Carlo Rovelli è un fisico che insegna in Francia con una passione per la divulgazione scientifica. Questo brano è stato pubblicato sul “Sole 24 ore” il 30 Marzo 2012 e fa parte della raccolta “Ci sono luoghi al mondo dove più che le regole è importante la gentilezza” un libro che raccoglie articoli di giornale comparsi tra il 2010 e il 2018 sul “Corriere della sera” e sul supplemento della domenica del “Sole 24 ore”
la letteratura è piena di scienza. Un intero filone, la fantascienza, se ne nutre. Il teatro ha affrontato la scienza: basti lo splendido Galileo di Brecht, che coglie il cuore dell’atteggiamento critico su cui si radica il pensiero scientifico (« Rimetteremo tutto, tutto in dubbio […] Quello che troviamo oggi, domani lo cancelleremo dalla lavagna e non lo riscriveremo più, a meno che posdomani lo ritroviamo un’altra volta. Se qualche scoperta seconderà le nostre previsioni, la considereremo con speciale diffidenza. […] E solo quando avremo fallito, quando, battuti senza speranza, saremo ridotti a leccarci le ferite, allora con la morte nell’anima cominceremo a domandarci se per caso non avevamo ragione.» Così risponde alla fine della commedia il Galileo brechtiano al giovane assistente Andrea, che voleva trovare subito prove a favore di una bella idea.) Alcuni grandi scienziati, poi, Galileo stesso primo fra tutti con il suo rutilante Dialogo sopra i due massimi sistemi, hanno scritto opere che figurano senza timore fra i classici della letteratura. Ma è la più grande letteratura che ha cercato di fare direttamente i conti con la visione scientifica del mondo. L’incipit folgorante di uno dei più intelligenti romanzi del primo Novecento, L’uomo senza qualità, è un arido elenco di dati meteorologici che si apre, alla fine del paragrafo, nella loro rilettura in termini quotidiani: «… era, in altre parole, una bella giornata d’agosto».

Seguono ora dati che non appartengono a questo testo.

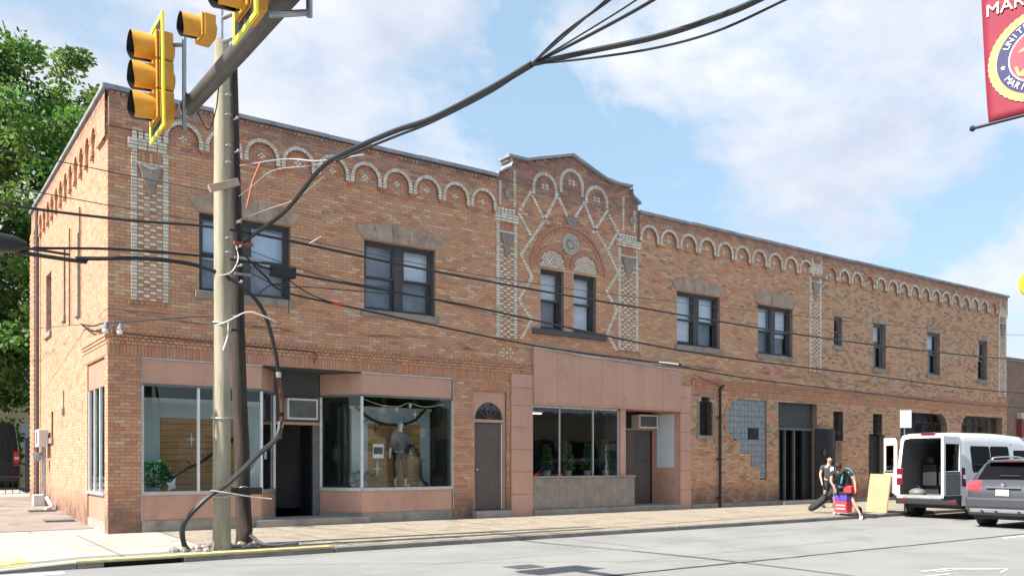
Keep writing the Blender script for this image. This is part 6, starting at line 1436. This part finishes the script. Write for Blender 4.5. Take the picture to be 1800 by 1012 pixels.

Per trovare il puro cantore della scienza, tuttavia, bisogna risalire ancora, e arrivare all’immenso poeta che ha saputo unire poesia e scienza mostrando quanto nell’intimo questi due sguardi umani sull’universo siano simili, quasi una sola cosa: Lucrezio. Le stesse deduzioni razionali hanno in lui forza di poesia: «E ora se il numero degli atomi è così sterminato / che un’intera età dei viventi non basterebbe a contarli, / e se vi è la medesima forza e natura che può / congiungere gli atomi dovunque nella stessa maniera / in cui si congiunsero qui, è necessario per te riconoscere / che devono esistere altrove nel vuoto altri globi terrestri / e diverse razze di uomini e specie di fiere» (trad. L. Canali). Il naturalismo, che anima la scienza, non ha solo fatto soffrire Leopardi: ha anche riempito di serenità Lucrezio (« A volte, come i bambini che hanno timore del buio, così noi temiamo, alla luce del giorno, per cose altrettanto inconsistenti di quelle di cui al buio ha paura il bambino»). Ed è questo permeante naturalismo a permettere a Lucrezio, l’antireligioso antico per eccellenza (« A tante sciagure ha potuto indurre la religione»), di rivolgersi alla dea Venere con sentimenti pieni di luce: «Madre degli Eneadi, voluttà degli uomini e degli dèi, / alma Venere, che sotto gli astri vaganti del cielo / popoli il mare solcato da navi e la terra feconda / di frutti, poiché per tuo mezzo ogni specie vivente si forma, / e una volta sbocciata può vedere la luce del sole: / te, o dea, te fuggono i venti, te e il tuo primo apparire / le nubi del cielo, per te la terra industriosa / suscita i fiori soavi, per te ridono le distese del mare, / e il cielo placato risplende di luce diffusa» (trad. L. Canali). Da Lucrezio sono passati venti secoli, durante i quali si sono aperti via via davanti ai nostri occhi abissi di sapere nuovo e, insieme, nuovi sconfinati misteri: arriveremo a trovare qualcuno capace di cantare oggi nuovamente, e con altrettanta luce, la complessità, il mistero, e insieme la strana comprensibilità e la profonda bellezza della natura, svelati dallo sguardo della scienza?”